Conductivity of disordered 2d binodal Dirac electron gas: Effect of the internode scattering
Andreas Sinner, Klaus Ziegler

TL;DR
This paper investigates how internode scattering influences the dc conductivity of a disordered 2D Dirac electron gas, revealing that internode scattering does not necessarily lead to localization and identifying two distinct conductivity regimes.
Contribution
It compares two theoretical approaches and demonstrates that internode scattering does not always induce Anderson localization in disordered 2D Dirac systems.
Findings
Two conductivity scenarios are identified regardless of internode scattering.
Both theoretical methods used are shown to be equivalent.
Internode scattering does not necessarily cause localization.
Abstract
We study the dc conductivity of a weakly disordered 2d Dirac electron gas with two bands and two spectral nodes, employing a field theoretical version of the Kubo--Greenwood conductivity formula.

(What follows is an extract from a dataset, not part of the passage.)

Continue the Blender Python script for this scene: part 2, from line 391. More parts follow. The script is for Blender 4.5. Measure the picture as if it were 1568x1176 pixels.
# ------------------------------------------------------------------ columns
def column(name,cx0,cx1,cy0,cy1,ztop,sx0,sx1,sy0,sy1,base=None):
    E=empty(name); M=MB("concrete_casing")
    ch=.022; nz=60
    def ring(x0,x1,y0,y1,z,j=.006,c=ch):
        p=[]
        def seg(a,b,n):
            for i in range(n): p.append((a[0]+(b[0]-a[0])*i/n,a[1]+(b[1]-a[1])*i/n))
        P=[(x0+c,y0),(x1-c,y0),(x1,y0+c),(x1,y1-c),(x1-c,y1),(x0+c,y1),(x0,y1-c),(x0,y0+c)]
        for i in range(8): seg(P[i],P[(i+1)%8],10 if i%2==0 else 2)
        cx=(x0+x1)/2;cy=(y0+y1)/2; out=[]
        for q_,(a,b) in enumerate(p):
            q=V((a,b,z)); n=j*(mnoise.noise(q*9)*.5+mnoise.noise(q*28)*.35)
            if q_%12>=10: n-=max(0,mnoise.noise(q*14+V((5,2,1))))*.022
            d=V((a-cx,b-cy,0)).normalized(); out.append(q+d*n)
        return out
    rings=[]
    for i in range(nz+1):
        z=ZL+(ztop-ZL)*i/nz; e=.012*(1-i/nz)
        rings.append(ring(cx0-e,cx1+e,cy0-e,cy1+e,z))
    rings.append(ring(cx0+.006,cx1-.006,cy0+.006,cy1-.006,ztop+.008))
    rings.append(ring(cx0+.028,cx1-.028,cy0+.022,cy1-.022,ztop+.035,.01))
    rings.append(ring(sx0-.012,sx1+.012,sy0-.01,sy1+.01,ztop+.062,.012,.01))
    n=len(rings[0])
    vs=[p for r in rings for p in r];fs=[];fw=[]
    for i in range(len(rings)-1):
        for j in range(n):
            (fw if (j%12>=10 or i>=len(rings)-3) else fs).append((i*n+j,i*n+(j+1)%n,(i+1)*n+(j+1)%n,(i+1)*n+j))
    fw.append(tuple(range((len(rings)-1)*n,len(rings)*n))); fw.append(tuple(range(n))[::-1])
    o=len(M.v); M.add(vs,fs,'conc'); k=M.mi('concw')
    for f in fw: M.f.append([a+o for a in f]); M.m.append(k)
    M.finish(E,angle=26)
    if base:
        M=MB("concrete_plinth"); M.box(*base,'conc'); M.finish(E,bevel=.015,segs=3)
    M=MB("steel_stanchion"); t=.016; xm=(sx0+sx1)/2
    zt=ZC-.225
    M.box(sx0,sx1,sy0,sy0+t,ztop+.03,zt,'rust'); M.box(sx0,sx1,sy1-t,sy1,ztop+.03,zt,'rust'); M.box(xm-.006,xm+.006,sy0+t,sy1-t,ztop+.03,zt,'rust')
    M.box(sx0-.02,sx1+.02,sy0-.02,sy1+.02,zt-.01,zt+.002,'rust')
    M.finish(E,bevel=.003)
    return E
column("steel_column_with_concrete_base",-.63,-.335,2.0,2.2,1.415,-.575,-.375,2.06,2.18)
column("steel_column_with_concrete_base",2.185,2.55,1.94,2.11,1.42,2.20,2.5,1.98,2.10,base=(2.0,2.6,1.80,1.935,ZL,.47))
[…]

In this paper we are concerned with the question how the internode scattering affects the conductivity. We use and compare two established techniques for treating the disorder scattering: The perturbation theory, there ladder and maximally crossed diagrams are summed up, and the functional integral approach. Both turn out to be entirely equivalent. For a large number of random potential configurations we have found only two different conductivity scenarios. Both scenarios appear independently of whether the disorder does or does not create the internode scattering. In particular we do not confirm the conjecture that the internode scattering tends to Anderson localization.